It was very emotional, having to tell the story of his ‘undignified’ deportation from a place he considered his second home; Britain.

In tears, he explained how he was escorted by 5 heavily built men into the back row of the Kenya Airways airplane where he was shielded from everyone else and prevented from making any calls; not to say goodbye or to inform anyone of his departure.

“Five people escorting you around the world, they squeeze into and march you up the back of the steps…they stick me in the middle and are creating a shield so no one can see me. All I wanted to say was goodbye, to say I’m sorry, because the plane was leaving but they won’t let me, I had to call my dad to at least tell him so that he could prepare to come and meet me but they won’t let me”.

After much persuasion he said, they gave him the opportunity to call just to prevent him from making a scene.

“My voice starts to rise and I start to get quite loud, the other passengers start to look and at this point they realise if they don’t give me the phone, there’s going to be a problem so they let me call my dad and quickly texted my girlfriend and the plane took off”, he continued.
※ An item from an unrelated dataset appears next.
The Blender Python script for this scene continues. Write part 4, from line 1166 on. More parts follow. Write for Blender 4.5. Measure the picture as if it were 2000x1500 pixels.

‘Five people, to transport one person, like a piece of cargo’. They asked if I wanted to be violent, I told them I just wanted to go home that’s why I offered to leave myself when the legal process was done, when we went to the home office I said once the legal process was done, I will buy my own ticket, board my plane and leave because I did not want this undignified treatment, give us more time, I’ll say goodbye properly and fly myself only for this to happen on that day, I don’t know why but they forced it”.

Adoboli continued to narrate happenings from when he touched down in Ghana till the time he was welcomed by his family. He also explained how that his fight to remain a citizen of Britain was not because he preferred Britain any more than he did Ghana, he merely believes no one in his position should be made to choose between two ‘pillars of their heritage’.

“I arrive, I get picked up by the Ghana Immigration Service and the CID, they take me to the Police Headquarters, ask me some questions, I fill some forms then I start to get agitated because I just want to see my family. I made calls and my whole family came to the CID so they let me go”.

“It is worse to be deported from the UK than it is to be imprisoned in the UK. I’ve consistently said that no one in my position should be forced to choose between the two pillars of their heritage. I’m a proud. British citizen because I grew up there but I was also born in Ghana. Nobody should have to choose between the two because they are both central to my identity”, he explained.

Adding, “That’s what I was trying to protect, the British part of my identity, not to reject Ghana, Ghana is my home too. When you are deported, you cannot return to that country for a period of 10 years. On top of that, you have to apply and the same test you do to be deported is the same test they do to determine if you can go back, so once they’ve deported you, actually, you cannot go back. Because of the G20 communication between these countries, once I’ve been deported, I can’t go to Europe, America, Japan and definitely not the U.K”.

He was however humbled and thankful about the rousing welcome he returned home to, he was at least consoled by the fact that he still had something to be grateful for he said.

“The deportation process is violent, when I arrived here, I was overwhelmed by emotions, my family was here, about 30 people, they came to welcome me home. There is nothing more humbling than coming home to your family and realizing that they also must celebrate the moment that you come home because it is the first time in seven years that I am free. I was just so humbled to be home”.

About his girlfriend Alice, he had this to say, “She is devastated, yesterday on the phone, for one and half hours, she just cried, she couldn’t breathe, just cried and cried, there’s nothing more devastating than to see your girlfriend cry and not being able to help her, it’s impossible to describe. There are so many people to say thank you to, everyone who signed the petition, and everyone who fought in Ghana here too, my mother and father, it’s been such a battle”.

Mr. Adoboli is however is resolute that the fight to correct the ‘discriminatory’ laws will persist.
“This fight is not over, it’s not really goodbye, I don’t think we lost. I don’t think it’s over, we will keep fighting because it’s the right thing to do, we’ll change the law because it is the right thing to do”, he said.

Background
Adoboli, a former investment manager was convicted for illegally trading away US$2 billion during his days at the Swiss investment bank UBS.
He had been charged with two counts of fraud by abuse of position and four counts of false accounting.

He was in prison on remand until 8 June 2012, when he was granted bail subject to being electronically tagged and placed under curfew at a friend’s house.]On the morning of 20 November 2012, a jury at Southwark Crown.

Court unanimously found Adoboli guilty on one count of fraud.
Later the same day, after receiving an instruction allowing for a majority decision with a single vote against, the jury found him guilty of a second count of fraud. The jury also found him not guilty on the four false accounting charges. He was sentenced to seven years in prison.

Adoboli served out his sentence at HMP Verne in Dorset, then at HMP Ford in West Sussex and finally at HMP Maidstone in Kent. He was released in June 2015 and has since been fighting the attempt at deportation in court until he was deported this week.

His family welcomed him with open arms to a sumptuous dish; banku and soup.